**Scene modeling code data**
****

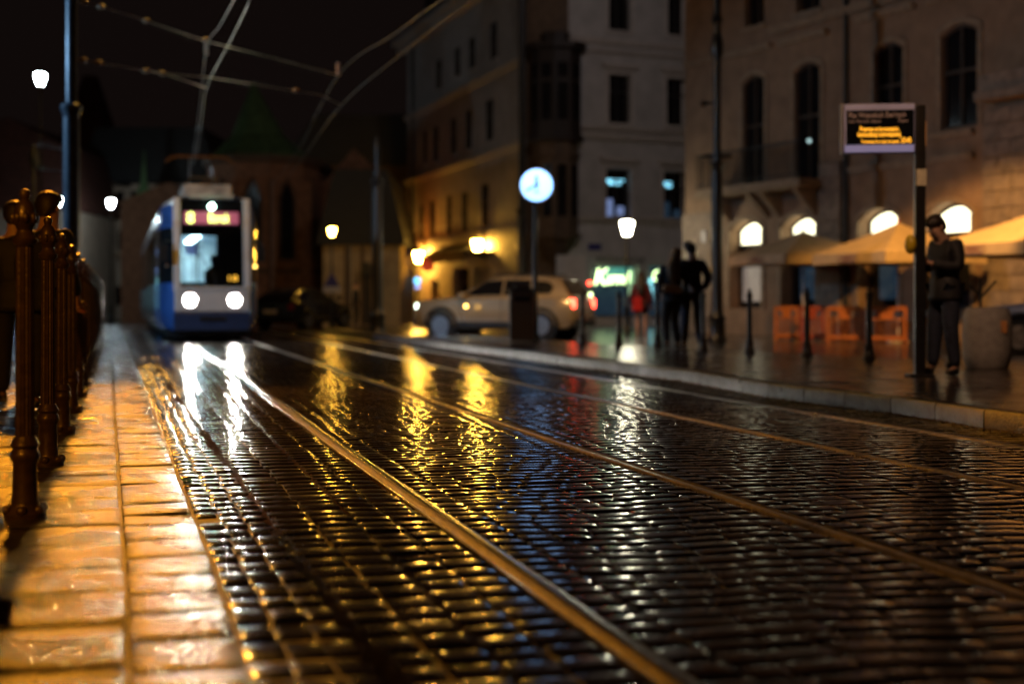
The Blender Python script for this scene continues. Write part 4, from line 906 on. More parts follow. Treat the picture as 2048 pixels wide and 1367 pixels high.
b = MB(); b.loft([rings[0], [(x * .98 - .0, y, hA + .5) for x, y, z in rings[0]], rings[1], rings[2]]); b.build('spire_roof', 'copper', ch)
b = MB(); b.box(2.45, 5.6, 1.2, 8, 0, wz(366, 66)); b.prismy([(2.3, 6.0), (5.8, 6.0), (4.0, 8.0)], 1.1, 8); b.build('side_chapel', 'church', ch)
b = MB(); b.box(3.0, 3.6, 1.15, 1.19, 1.5, 4.6); b.box(4.4, 5.0, 1.15, 1.19, 1.5, 4.6); b.build('niche', 'ochre', ch)
b = MB(); b.box(-7.2, -2.5, 3, 14, 0, 5.6); b.prismy([(-7.4, 5.6), (-2.4, 5.6), (-4.9, 6.6)], 2.9, 14); b.build('nave', 'church', ch)
yw = thing('building', 'low ochre-lit house right of the church, with a dark roof', 'building', (wx(700, 57), 57, 0), 0)
xw0, xw1 = wx(646, 57) - wx(700, 57), wx(800, 57) - wx(700, 57); hy = wz(490, 57)
b = MB(); b.box(xw0, xw1, 0, 8, 0, hy); b.build('wall', 'ochre', yw)
b = MB(); b.box(xw0 - .2, xw1 + .2, -.35, 8, hy, hy + .25); b.prismy([(xw0 - .2, hy + .25), (xw1 + .2, hy + .25), (xw1 - .5, hy + 3), (xw0 + .5, hy + 3)], -.3, 8); b.build('roof', 'darkroof', yw)
for px in (690, 722, 745):
    b = MB(); x = wx(px, 57) - wx(700, 57); b.box(x, x + .12, -.1, -.003, 0, hy - .05); b.build('pilaster', 'brown', yw)
b = MB(); b.box(wx(728, 57) - wx(700, 57), wx(742, 57) - wx(700, 57), -.04, -.003, .05, 2.1); b.build('door', 'oriel', yw)
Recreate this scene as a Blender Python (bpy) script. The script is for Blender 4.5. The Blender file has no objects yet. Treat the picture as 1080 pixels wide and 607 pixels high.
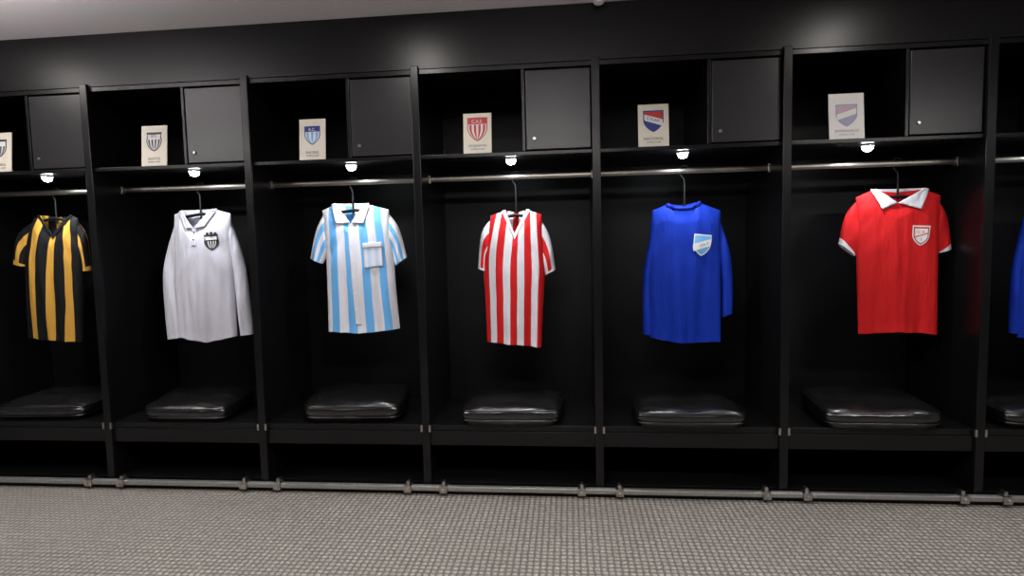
import bpy, bmesh, math, random
from mathutils import Vector, Matrix, noise
from mathutils.bvhtree import BVHTree
random.seed(7)
scn = bpy.context.scene
COL = bpy.context.collection
scn.view_settings.view_transform = 'Standard'

# ------------------------------------------------------------------ materials
def new_mat(name):
    m = bpy.data.materials.new(name); m.use_nodes = True
    nt = m.node_tree
    return m, nt, nt.nodes['Principled BSDF']

def N(nt, t, **kw):
    n = nt.nodes.new(t)
    for k, v in kw.items(): setattr(n, k, v)
    return n

def math_n(nt, op, a, b=None, c=None):
    n = nt.nodes.new('ShaderNodeMath'); n.operation = op
    for i, v in enumerate((a, b, c)):
        if v is None: continue
        if isinstance(v, (int, float)): n.inputs[i].default_value = v
        else: nt.links.new(v, n.inputs[i])
    return n.outputs[0]

def mixc(nt, f, a, b):
    n = nt.nodes.new('ShaderNodeMix'); n.data_type = 'RGBA'
    if isinstance(f, (int, float)): n.inputs[0].default_value = f
    else: nt.links.new(f, n.inputs[0])
    for i, v in ((6, a), (7, b)):
        if isinstance(v, (tuple, list)): n.inputs[i].default_value = (*v[:3], 1)
        else: nt.links.new(v, n.inputs[i])
    return n.outputs[2]

def add_bump(nt, bsdf, height, strength=0.3, dist=0.002):
    b = nt.nodes.new('ShaderNodeBump'); b.inputs['Strength'].default_value = strength
    b.inputs['Distance'].default_value = dist
    nt.links.new(height, b.inputs['Height']); nt.links.new(b.outputs[0], bsdf.inputs['Normal'])

def noise_n(nt, scale, detail=4, vec=None, rough=0.5):
    n = nt.nodes.new('ShaderNodeTexNoise')
    n.inputs['Scale'].default_value = scale; n.inputs['Detail'].default_value = detail
    n.inputs['Roughness'].default_value = rough
    if vec is None:
        tc = nt.nodes.new('ShaderNodeTexCoord'); vec = tc.outputs['Object']
    nt.links.new(vec, n.inputs['Vector'])
    return n.outputs[0]

def simple(name, col, rough=0.5, metal=0.0, bump=0, bscale=60, var=0.0, spec=0.5):
    m, nt, b = new_mat(name)
    b.inputs['Roughness'].default_value = rough; b.inputs['Metallic'].default_value = metal
    b.inputs['Specular IOR Level'].default_value = spec
    nz = noise_n(nt, bscale)
    c2 = tuple(max(0, c * (1 - var)) for c in col)
    nt.links.new(mixc(nt, nz, col, c2), b.inputs['Base Color'])
    if bump: add_bump(nt, b, nz, bump, 0.001)
    return m

M_black = simple('black_laminate', (0.0048, 0.0048, 0.0055), 0.30, bump=0.05, bscale=250, var=0.3, spec=.35)
M_bulk = simple('black_gloss_panel', (0.0055, 0.0055, 0.006), 0.36, bump=0.05, bscale=12, var=0.3, spec=.4)
M_door = simple('charcoal_door', (0.019, 0.019, 0.021), 0.34, bump=0.05, bscale=300, var=0.15)
M_back = simple('black_back_panel', (0.0035, 0.0035, 0.0045), 0.5, var=0.2, spec=.25)
M_chrome = simple('brushed_steel', (0.60, 0.56, 0.52), 0.28, 1.0, bump=0.05, bscale=200, var=0.2)
M_hrail = simple('hanging_rail_steel', (0.40, 0.37, 0.33), 0.38, 1.0, bump=0.05, bscale=200, var=0.25)
M_rail = simple('aluminium_rail', (0.55, 0.53, 0.50), 0.42, 0.8, bump=0.1, bscale=80, var=0.5)
M_plast = simple('black_plastic', (0.003, 0.003, 0.003), 0.55, spec=.2)
M_white_pl = simple('white_plastic', (0.7, 0.7, 0.68), 0.4)
M_wall = simple('dark_wall_paint', (0.16, 0.16, 0.165), 0.7, bump=0.1, bscale=40, var=0.15)
M_ceil = simple('ceiling_paint', (0.80, 0.76, 0.80), 0.8, bump=0.1, bscale=50, var=0.06)

def leather():
    m, nt, b = new_mat('black_leather')
    b.inputs['Base Color'].default_value = (0.006, 0.006, 0.0065, 1)
    b.inputs['Roughness'].default_value = 0.27
    b.inputs['Specular IOR Level'].default_value = 0.95
    tc = N(nt, 'ShaderNodeTexCoord')
    v = N(nt, 'ShaderNodeTexVoronoi'); v.inputs['Scale'].default_value = 260
    nt.links.new(tc.outputs['Object'], v.inputs['Vector'])
    mp = N(nt, 'ShaderNodeMapping'); mp.inputs['Scale'].default_value = (.7, 1.3, 1)
    nt.links.new(tc.outputs['Object'], mp.inputs[0])
    nz = noise_n(nt, 10, 3, mp.outputs[0])
    h = math_n(nt, 'ADD', math_n(nt, 'MULTIPLY', nz, 5.0), math_n(nt, 'MULTIPLY', v.outputs[0], 0.10))
    add_bump(nt, b, h, 0.5, 0.004)
    return m
M_leather = leather()

def emis(name, col, s):
    m, nt, b = new_mat(name)
    b.inputs['Emission Color'].default_value = (*col, 1); b.inputs['Emission Strength'].default_value = s
    nz = noise_n(nt, 5); nt.links.new(mixc(nt, nz, col, col), b.inputs['Base Color'])
    return m
M_led = emis('led_lens', (0.88, 0.95, 1.0), 60)
M_lamp = emis('lamp_diffuser', (1.0, 0.97, 0.92), 4)

def floor_mat():
    m, nt, b = new_mat('studded_rubber_mat')
    tc = N(nt, 'ShaderNodeTexCoord'); sp = N(nt, 'ShaderNodeSeparateXYZ')
    wv = N(nt, 'ShaderNodeVectorMath'); wv.operation = 'ADD'
    nzv = N(nt, 'ShaderNodeTexNoise'); nzv.inputs['Scale'].default_value = 35
    nt.links.new(tc.outputs['Object'], nzv.inputs['Vector'])
    sc = N(nt, 'ShaderNodeVectorMath'); sc.operation = 'SCALE'; sc.inputs['Scale'].default_value = 0.014
    nt.links.new(nzv.outputs['Color'], sc.inputs[0])
    nt.links.new(tc.outputs['Object'], wv.inputs[0]); nt.links.new(sc.outputs[0], wv.inputs[1])
    nt.links.new(wv.outputs[0], sp.inputs[0])
    C = 0.030
    row = math_n(nt, 'DIVIDE', sp.outputs[1], C)
    gy = math_n(nt, 'ABSOLUTE', math_n(nt, 'SUBTRACT', math_n(nt, 'FRACT', row), 0.5))
    gx = math_n(nt, 'ABSOLUTE', math_n(nt, 'SUBTRACT', math_n(nt, 'FRACT', math_n(nt, 'DIVIDE', sp.outputs[0], C)), 0.5))
    mx = math_n(nt, 'POWER', math_n(nt, 'ADD', math_n(nt, 'POWER', gx, 4), math_n(nt, 'POWER', gy, 4)), 0.25)
    mr = N(nt, 'ShaderNodeMapRange'); mr.interpolation_type = 'SMOOTHSTEP'
    mr.inputs[1].default_value = 0.20; mr.inputs[2].default_value = 0.52
    mr.inputs[3].default_value = 1; mr.inputs[4].default_value = 0
    nt.links.new(mx, mr.inputs[0])
    n1 = noise_n(nt, 1.3, 5, tc.outputs['Object']); n2 = noise_n(nt, 70, 5, tc.outputs['Object'], .75)
    base = mixc(nt, n1, (0.56, 0.52, 0.46), (0.31, 0.285, 0.25))
    n3 = N(nt, 'ShaderNodeMapRange'); n3.inputs[1].default_value = .38; n3.inputs[2].default_value = .64
    nt.links.new(n2, n3.inputs[0])
    base = mixc(nt, math_n(nt, 'MULTIPLY', n3.outputs[0], 0.75), base, (0.14, 0.127, 0.112))
    col = mixc(nt, mr.outputs[0], (0.12, 0.108, 0.095), base)
    nt.links.new(col, b.inputs['Base Color'])
    b.inputs['Roughness'].default_value = 0.42
    h = math_n(nt, 'ADD', mr.outputs[0], math_n(nt, 'MULTIPLY', n2, 0.7))
    add_bump(nt, b, h, 0.8, 0.006)
    return m
M_floor = floor_mat()

def cloth(name, a, bcol=None, n=1, cuff=None, cuff_at=0.88, duty=0.5):
    """stripes: n alternating bands across U (odd n -> edges colour a)"""
    m, nt, b = new_mat(name)
    uv = N(nt, 'ShaderNodeUVMap'); sp = N(nt, 'ShaderNodeSeparateXYZ'); nt.links.new(uv.outputs[0], sp.inputs[0])
    tc = N(nt, 'ShaderNodeTexCoord')
    col = a
    if bcol is not None:
        wob = math_n(nt, 'MULTIPLY', math_n(nt, 'SUBTRACT', noise_n(nt, 6, 2, tc.outputs['Object']), 0.5), 0.02)
        u = math_n(nt, 'MULTIPLY', math_n(nt, 'ADD', sp.outputs[0], wob), n / 2.0)
        f = math_n(nt, 'GREATER_THAN', math_n(nt, 'FRACT', u), duty)
        col = mixc(nt, f, a, bcol)
    if cuff is not None:
        f2 = math_n(nt, 'GREATER_THAN', sp.outputs[1], cuff_at)
        col = mixc(nt, f2, col, cuff)
    nz = noise_n(nt, 5, 3, tc.outputs['Object'])
    dark = mixc(nt, 0.08, col, (0, 0, 0))
    nt.links.new(mixc(nt, nz, col, dark), b.inputs['Base Color'])
    b.inputs['Roughness'].default_value = 0.75
    b.inputs['Specular IOR Level'].default_value = 0.18
    mp = N(nt, 'ShaderNodeMapping'); mp.inputs['Scale'].default_value = (1, 1, 0.28)
    mp.inputs['Rotation'].default_value = (0, .15, 0)
    nt.links.new(tc.outputs['Object'], mp.inputs[0])
    w = noise_n(nt, 24, 2, mp.outputs[0])
    w2 = noise_n(nt, 500, 2, tc.outputs['Object'])
    add_bump(nt, b, math_n(nt, 'ADD', w, math_n(nt, 'MULTIPLY', w2, 0.05)), 0.6, 0.012)
    return m

WHITE = (0.62, 0.62, 0.67); RED = (0.52, 0.010, 0.012); BLUE = (0.003, 0.027, 0.34)
SKY = (0.12, 0.37, 0.70); YEL = (0.50, 0.27, 0.04); BLK = (0.004, 0.004, 0.005)
M_wht = cloth('white_cloth', WHITE)
M_paper = simple('cream_card', (0.70, 0.66, 0.56), 0.45, var=0.05)
M_paper2 = simple('white_card', (0.66, 0.64, 0.62), 0.3, var=0.05)
M_red = simple('print_red', (0.50, 0.02, 0.02), 0.5)
M_blu = simple('print_navy', (0.01, 0.03, 0.20), 0.5)
M_sky = simple('print_sky', (0.14, 0.40, 0.74), 0.5)
M_prb = simple('print_black', (0.008, 0.008, 0.008), 0.5)
M_prw = simple('print_white', (0.7, 0.7, 0.7), 0.5)
M_fr = simple('print_faded_rose', (0.42, 0.30, 0.36), 0.5)
M_fb = simple('print_faded_blue', (0.28, 0.28, 0.42), 0.5)

# ------------------------------------------------------------------ helpers
def empty(name, loc=(0, 0, 0)):
    e = bpy.data.objects.new(name, None); e.location = loc; e.empty_display_size = 0.05
    COL.objects.link(e); return e

def adopt(o, p):
    o.parent = p
    o.matrix_parent_inverse = Matrix.Translation(-Vector(p.location))

def obj(name, verts, faces, mats, parent=None, smooth=False, uvs=None):
    me = bpy.data.meshes.new(name); me.from_pydata(verts, [], faces)
    for m in (mats if isinstance(mats, list) else [mats]): me.materials.append(m)
    if uvs:
        ul = me.uv_layers.new(name='UVMap')
        for l in me.loops: ul.data[l.index].uv = uvs[l.vertex_index]
    if smooth:
        for p in me.polygons: p.use_smooth = True
    me.update()
    o = bpy.data.objects.new(name, me); COL.objects.link(o)
    if parent: adopt(o, parent)
    return o

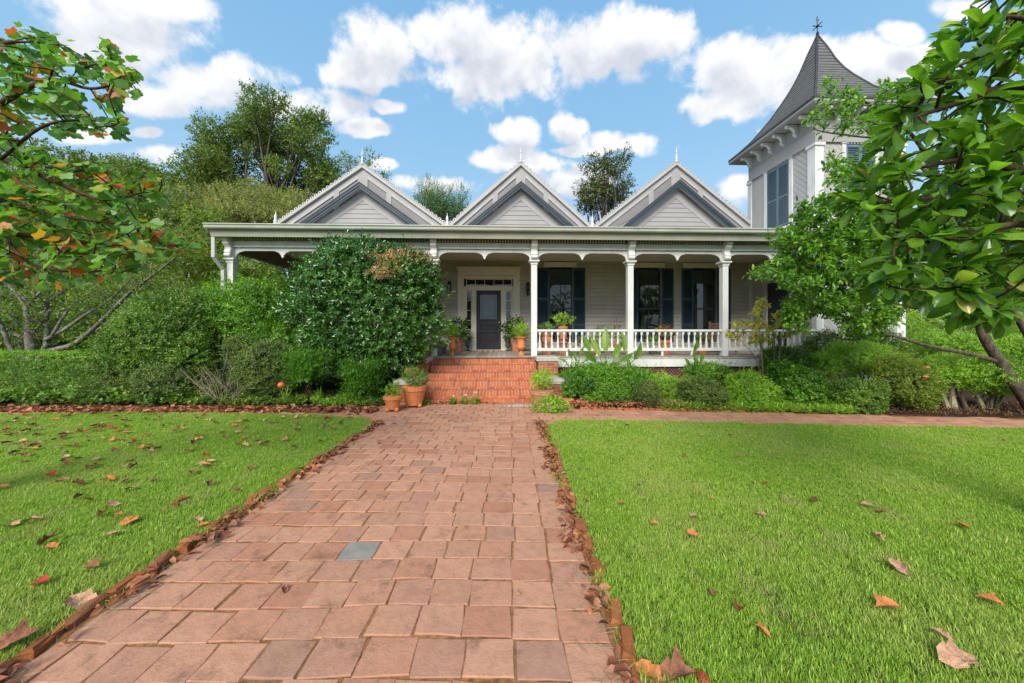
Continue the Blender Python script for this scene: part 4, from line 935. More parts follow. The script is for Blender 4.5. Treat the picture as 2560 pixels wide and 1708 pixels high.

****

**What to do**
Repeat the lines between those holding "Recreate this scene" and "return m, nt, nt.nodes['Principled BSDF']", inclusive. Pictures stay out.

**Worked solution**
Recreate this scene as a Blender Python (bpy) script. The script is for Blender 4.5. The Blender file has no objects yet. Treat the picture as 1080 pixels wide and 607 pixels high.
import bpy, bmesh, math, random
from mathutils import Vector, Matrix, noise
from mathutils.bvhtree import BVHTree
random.seed(7)
scn = bpy.context.scene
COL = bpy.context.collection
scn.view_settings.view_transform = 'Standard'

# ------------------------------------------------------------------ materials
def new_mat(name):
    m = bpy.data.materials.new(name); m.use_nodes = True
    nt = m.node_tree
    return m, nt, nt.nodes['Principled BSDF']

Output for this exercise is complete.